“What he had dreamed was already fading from his mind.”
So vivid the dream, so full of meaning, and as he lay there in the snow he had vowed to live for love and virtue, and never to let death enter his thoughts.
But already the dream fading, will any trace of it be left the next morning? Some remnant of it visible in his disposition, which perhaps even he will not recognise for what it is?

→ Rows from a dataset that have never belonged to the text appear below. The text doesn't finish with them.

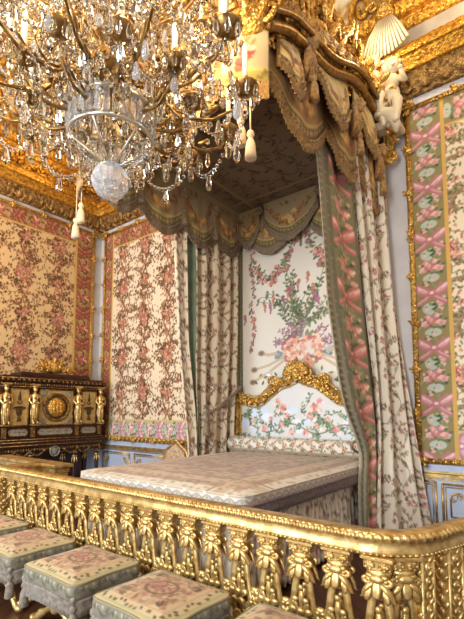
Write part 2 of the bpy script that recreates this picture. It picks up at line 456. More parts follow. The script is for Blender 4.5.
def paint_bedtop(W, L):
    """bed cover top: local x across 0..W, y along 0..L"""
    p = Pic(W, L, .012, (.70, .63, .525)); r = R_(12)
    for k in range(900):
        x, y = r.uniform(0, W), r.uniform(0, L)
        p.spray(x, y, r.uniform(0, 6.3), r.uniform(.08, .2), r, [(.62, .52, .43), (.57, .46, .38), (.64, .53, .46)], (.60, .51, .42), 3, .04, .07) if k % 2 else p.flower(x, y, r.uniform(.03, .06), r, [(.66, .52, .46), (.72, .59, .51), (.60, .46, .41)], (.64, .54, .42))
    for a, w, c in ((.06, .13, (.82, .79, .73)), (.30, .13, (.74, .67, .57)), (.42, .03, (.58, .50, .38))):
        p.line([(a, 0), (a, L)], w, c); p.line([(W-a, 0), (W-a, L)], w, c); p.line([(0, a), (W, a)], w, c)
    for edge in range(3):
        n = int((L if edge < 2 else W)/.11)
        for k in range(n):
            t = (k+.5)*.11
            for a in (.30, .18, .06):
                x, y = (a, t) if edge == 0 else (W-a, t) if edge == 1 else (t, a)
                p.leaf(x, y, .10, .045, r.uniform(0, 6.3), (.64, .55, .42) if a > .1 else (.70, .64, .54))
                if k % 2 and a == .30: p.flower(x, y, .035, r, [(.72, .55, .48), (.78, .64, .56)])
    return p

def lace_drop():
    """drop of the bed cover: pale lace arches, repeats along x"""
    p = Pic(.24, .17, .005, (.88, .865, .83), True); r = R_(4)
    p.line([(0, .145), (.24, .145)], .03, (.72, .66, .56))
    for k in range(2):
        x0 = .12*k
        p.line([(x0, .03), (x0+.03, .08), (x0+.06, .11), (x0+.09, .08), (x0+.12, .03)], .018, (.70, .66, .60))
        p.leaf(x0+.06, .03, .06, .03, PI/2, (.74, .69, .60)); p.blob(x0, .09, .016, .016, 0, (.97, .96, .94))
    return p

def paint_stool(W=.70, D=.60):
    p = Pic(W, D, .006, (.76, .67, .53)); r = R_(17); cx, cy = W/2, D/2
    for k in range(260):
        a = r.uniform(0, 2*PI); q = math.sqrt(r.random())
        x, y = cx+math.cos(a)*q*W*.36, cy+math.sin(a)*q*D*.36
        p.blob(x, y, r.uniform(.012, .034), r.uniform(.010, .02), r.uniform(0, 3), jit(r.choice([(.64, .49, .38), (.70, .57, .45), (.57, .42, .32), (.74, .62, .49), (.52, .40, .28)]), r), .75)
    for k in range(28):
        a = 2*PI*k/28; p.leaf(cx+math.cos(a)*.11, cy+math.sin(a)*.09, .05, .022, a+1.4, (.50, .37, .25))
    for k in range(7): p.flower(cx+r.gauss(0, .03), cy+r.gauss(0, .025), .032, r, [(.64, .44, .37), (.72, .55, .46), (.56, .37, .32)])
    for sx in (-1, 1):
        for sy in (-1, 1):
            for k in range(6): p.leaf(cx+sx*W*.31, cy+sy*D*.31, .09, .03, math.atan2(-sy, -sx)+r.uniform(-1.3, 1.3), jit(r.choice([(.46, .38, .26), (.40, .32, .22), (.54, .44, .32)]), r))
            p.flower(cx+sx*W*.31, cy+sy*D*.31, .024, r, [(.62, .44, .36), (.68, .52, .42)])
    for e in range(4):
        L = W if e < 2 else D; n = int(L/.042)
        for k in range(n):
            t = .03+(L-.06)*(k+.5)/n; a = .045
            x, y, an = ((t, a, 0), (t, D-a, 0), (a, t, PI/2), (W-a, t, PI/2))[e]
            p.leaf(x, y, .036, .022, an+r.choice((.6, -.6, 2.5, -2.5)), jit((.36, .34, .22), r, .05))
        q = .016
        p.line([((q, q), (W-q, q)), ((q, D-q), (W-q, D-q)), ((q, q), (q, D-q)), ((W-q, q), (W-q, D-q))][e], .018, (.66, .64, .46))
        q = .082
        p.line([((q, q), (W-q, q)), ((q, D-q), (W-q, D-q)), ((q, q), (q, D-q)), ((W-q, q), (W-q, D-q))][e], .006, (.66, .54, .38))
    return p
def stool_band():
    p = Pic(.18, .10, .004, (.50, .48, .41), True)
    p.line([(x, .05+.022*math.sin(2*PI*x/.18)) for x in np.linspace(0, .18, 24)], .012, (.38, .36, .30))
    for k in range(3):
        p.leaf(.03+.06*k, .05, .055, .026, .8-1.6*(k % 2), (.36, .34, .28)); p.blob(.06*k, .075, .01, .01, 0, (.70, .66, .56))
    p.line([(0, .093), (.18, .093)], .012, (.72, .70, .52))
    return p

def paint_lambrequin(W, H, seed=0, cream=(.84, .76, .58), rim=(.52, .42, .24), figure=False):
    """one drop of the pelmet, y up from its lower edge; the arc border follows x across"""
    p = Pic(W, H, .008, cream); r = R_(seed); n = 40
    GL = [(.42, .38, .20), (.34, .28, .16), (.54, .42, .22)]
    if figure:
        p.line([(0, .05), (W, .05)], .10, (.62, .55, .28)); p.line([(0, .12), (W, .12)], .02, (.80, .68, .38))
        for k in range(9): p.leaf((k+.5)*W/9, .05, .08, .035, k, (.45, .38, .18))
        for k in range(7): p.flower(W/2+r.gauss(0, .05), H*.46+r.gauss(0, .05), .045, r, [(.66, .22, .16), (.76, .34, .26), (.58, .18, .14)])
        for k in range(8): p.leaf(W/2+r.gauss(0, .06), H*.58+r.uniform(0, .08), .1, .03, PI/2+r.uniform(-1, 1), r.choice(GL))
        for k in range(4): p.flower(W/2+r.gauss(0, .04), H*.58, .03, r, ROSE)
        return p
    for k in range(60):
        t = k/59; x = W*(.10+.8*t); y = H*(.30+.42*(2*t-1)**2)
        p.leaf(x+r.gauss(0, .02), y+r.gauss(0, .025), .085, .035, r.uniform(0, 6.3), jit(r.choice(GL), r))
        if r.random() < .6: p.flower(x+r.gauss(0, .025), y+r.gauss(0, .03), r.uniform(.02, .045), r, [(.62, .36, .24), (.72, .48, .34), (.54, .30, .22)])
    for k in range(6): p.flower(W/2+r.gauss(0, .10), H*.36+r.gauss(0, .05), .05, r, [(.80, .64, .36), (.72, .52, .28), (.86, .74, .50)])
    for k in range(5): p.leaf(W/2+r.gauss(0, .08), H*.75, .1, .03, PI/2+r.uniform(-1, 1), r.choice(GL))
    p.line([(0, H*.07), (W, H*.07)], H*.17, rim)
    for k in range(int(W/.07)): p.blob((k+.5)*.07, H*.07, .022, .022, 0, (.70, .60, .36)); 
    p.line([(0, H*.165), (W, H*.165)], .018, (.80, .70, .44))
    for x in (.012, W-.012): p.line([(x, 0), (x, H)], .03, rim)
    return p

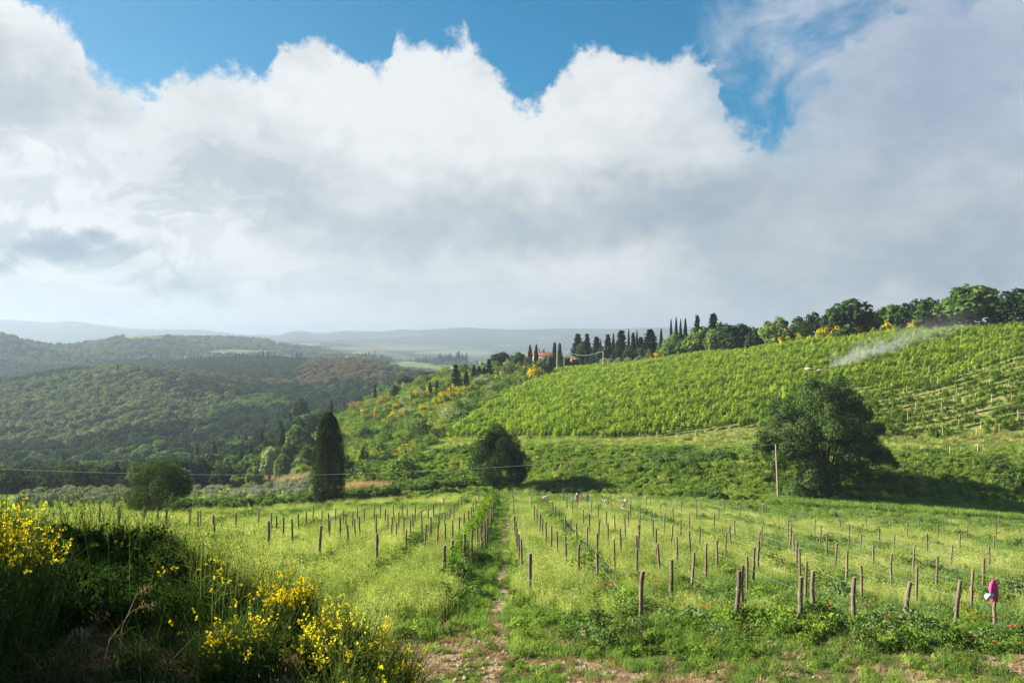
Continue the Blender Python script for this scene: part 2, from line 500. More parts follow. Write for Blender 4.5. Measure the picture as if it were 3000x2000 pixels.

What he had seen most vividly was the smiling reverence of those people for each other, a seriousness veiled in joyfulness, never austere or sombre. Except in that one boy’s glance back at the temple, where he had seen in that face a look of sadness like grey stone, as momentarily he saw the horror that goes on behind those bronze doors. He realised that all these joyful and gracious people knew full well of these horrors, and that this was the reason for their kindness and respect for one another. How could unkindness be possible, knowing what darkness finally awaits each and every one of us? Pity we might feel, and from this follows tenderness and love for our fellow sufferers. A taboo on all solemn talk of death, since death we will all know soon enough.
Already the dream fading, and what he saw so clearly he could articulate it, and declare himself for love over death, virtue over despair and abandon, is now become perhaps something instinctive that belongs to him, that will perhaps be visible in a joyfulness and tenderness almost imperceptible.
And yet … Hans was already full of good will and kindness for his fellow sufferers, with his friendly manner and compassion for the sick and dying. So what can have changed? Perhaps the dream was never a sign for him to change, but a reflection of what he already was.
(I’ve been reading Thomas Mann’s The Magic Mountain, translated by H.T. Lowe-Porter.)